A few months ago my publisher sent me an email that said something like, “Just wanted to forward this in case you missed it, I think you'd be great.” Attached to her message was an email from The National Needlearts Association inviting teachers to apply to teach at their national conference in San Diego.
I immediately thought: that's not really what I do. This isn't for me.
But I left the email in my inbox (which is uncommon – I ruthlessly delete or file or boomerang) because the idea of it appealed to me. Half my family lives in Oceanside and I visit them every year or two anyhow…wouldn't it be nice to get paid to do that?
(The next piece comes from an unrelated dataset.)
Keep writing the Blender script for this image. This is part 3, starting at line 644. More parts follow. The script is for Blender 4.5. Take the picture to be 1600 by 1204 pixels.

The email sat there, waiting, until I opened it again to see if it had expired, if it was already too late to apply (I assumed and kinda hoped it was). No, I still had a week left. So even though this still seemed like absolutely the kind of thing I wouldn't do, I put it on my calendar, to remind me when applications closed, and I boomeranged the message to come back on that day.
On the very last day, both my calendar and inbox both reminded me to apply. And I thought: What's the harm? I'd already developed classes that could serve the needs of TNNA attendees (shops, designers, dyers), so I had material ready. In fact, at the last TNNA conference, several Starship Captains attended…and if I was already helping them online, why not help them live?
So I applied. And...I got accepted!
And I worked super hard rewriting the classes (and workbooks) for this particular audience.
Things went all wrong (flight delays meant I didn't land in time to print workbooks so I had sprint across town at 11pm to print + collate…) and yet, it was great.
I met smart, generous, interesting shop owners and clever, ambitious, talented designers. I got to hug two Starship Captains in person. I got recognized in an elevator, which made me feel like a rock star (it was Corrina and we had a great time hanging out…because I'm not actually a rock star.)
And it was awesome.
This morning, while I was in Introvert Recovery, I was thinking that I almost didn't do this. All because I had an image of what I do and what I'm building with my work and I wasn't open to something new.
This is something we all struggle with – so many people (perhaps well-meaning family members?) give us suggestions for what we should do with our business, that we get into a default mode of No-Saying.
“No, that's not really what I do.”
“No, I'm too busy with other projects.”
“No, I'm not that kind of X (teacher, writer, artist, maker)”
And that's smart. You don't want to do everything. Everything isn't for you. No one knows your work better than you do.
But what if you changed your default position from No to Open?
You might still say no, but you'll first take a moment to consider it. You'll be open to possibility. Open to opportunity. Open to connecting to disparate ideas into something new.
This is different from saying an indiscriminate YES to everything, because it comes from a different place. Instead of feeling desperate and needy (for approval, for validation, for acknowledgement), you're coming from a place of willingness and curiosity. What if you DID say yes? What if you took a moment to explore the idea and see if it might work?
This is exactly what I'll be asking myself this year, as I explore my new word of the year: Open.
It's about opening to opportunity, opening to ideas, opening to flow.
Being open in expression, in enthusiasm, in my own power.